Your task is to retype each line of the data below exactly.

Supplied material.
-- Begin --

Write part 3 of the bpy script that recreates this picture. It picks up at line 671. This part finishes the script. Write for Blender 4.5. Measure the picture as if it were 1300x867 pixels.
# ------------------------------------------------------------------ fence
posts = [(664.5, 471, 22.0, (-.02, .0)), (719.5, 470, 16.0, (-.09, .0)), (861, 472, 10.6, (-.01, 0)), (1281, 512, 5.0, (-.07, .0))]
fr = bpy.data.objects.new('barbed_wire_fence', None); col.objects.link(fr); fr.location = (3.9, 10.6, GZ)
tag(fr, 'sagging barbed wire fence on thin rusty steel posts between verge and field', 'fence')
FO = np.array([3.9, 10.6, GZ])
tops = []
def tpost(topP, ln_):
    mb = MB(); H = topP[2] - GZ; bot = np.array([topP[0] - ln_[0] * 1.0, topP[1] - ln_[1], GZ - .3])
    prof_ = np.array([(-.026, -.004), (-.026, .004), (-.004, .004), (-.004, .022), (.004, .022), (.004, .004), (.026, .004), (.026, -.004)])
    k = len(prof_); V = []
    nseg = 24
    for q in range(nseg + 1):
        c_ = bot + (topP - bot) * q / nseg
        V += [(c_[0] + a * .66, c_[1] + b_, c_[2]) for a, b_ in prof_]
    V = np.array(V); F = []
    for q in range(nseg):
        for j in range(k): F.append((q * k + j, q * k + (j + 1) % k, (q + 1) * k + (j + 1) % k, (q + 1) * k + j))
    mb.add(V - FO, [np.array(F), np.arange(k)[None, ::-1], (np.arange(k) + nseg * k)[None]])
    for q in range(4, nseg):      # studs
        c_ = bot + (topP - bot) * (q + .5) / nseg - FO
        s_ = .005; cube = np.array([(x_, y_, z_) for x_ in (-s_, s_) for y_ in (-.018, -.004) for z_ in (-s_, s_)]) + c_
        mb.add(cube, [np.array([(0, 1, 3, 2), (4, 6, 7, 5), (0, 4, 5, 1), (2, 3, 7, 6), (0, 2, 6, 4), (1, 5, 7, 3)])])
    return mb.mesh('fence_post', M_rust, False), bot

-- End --

Result.
Write part 3 of the bpy script that recreates this picture. It picks up at line 671. This part finishes the script. Write for Blender 4.5. Measure the picture as if it were 1300x867 pixels.
# ------------------------------------------------------------------ fence
posts = [(664.5, 471, 22.0, (-.02, .0)), (719.5, 470, 16.0, (-.09, .0)), (861, 472, 10.6, (-.01, 0)), (1281, 512, 5.0, (-.07, .0))]
fr = bpy.data.objects.new('barbed_wire_fence', None); col.objects.link(fr); fr.location = (3.9, 10.6, GZ)
tag(fr, 'sagging barbed wire fence on thin rusty steel posts between verge and field', 'fence')
FO = np.array([3.9, 10.6, GZ])
tops = []
def tpost(topP, ln_):
    mb = MB(); H = topP[2] - GZ; bot = np.array([topP[0] - ln_[0] * 1.0, topP[1] - ln_[1], GZ - .3])
    prof_ = np.array([(-.026, -.004), (-.026, .004), (-.004, .004), (-.004, .022), (.004, .022), (.004, .004), (.026, .004), (.026, -.004)])
    k = len(prof_); V = []
    nseg = 24
    for q in range(nseg + 1):
        c_ = bot + (topP - bot) * q / nseg
        V += [(c_[0] + a * .66, c_[1] + b_, c_[2]) for a, b_ in prof_]
    V = np.array(V); F = []
    for q in range(nseg):
        for j in range(k): F.append((q * k + j, q * k + (j + 1) % k, (q + 1) * k + (j + 1) % k, (q + 1) * k + j))
    mb.add(V - FO, [np.array(F), np.arange(k)[None, ::-1], (np.arange(k) + nseg * k)[None]])
    for q in range(4, nseg):      # studs
        c_ = bot + (topP - bot) * (q + .5) / nseg - FO
        s_ = .005; cube = np.array([(x_, y_, z_) for x_ in (-s_, s_) for y_ in (-.018, -.004) for z_ in (-s_, s_)]) + c_
        mb.add(cube, [np.array([(0, 1, 3, 2), (4, 6, 7, 5), (0, 4, 5, 1), (2, 3, 7, 6), (0, 2, 6, 4), (1, 5, 7, 3)])])
    return mb.mesh('fence_post', M_rust, False), bot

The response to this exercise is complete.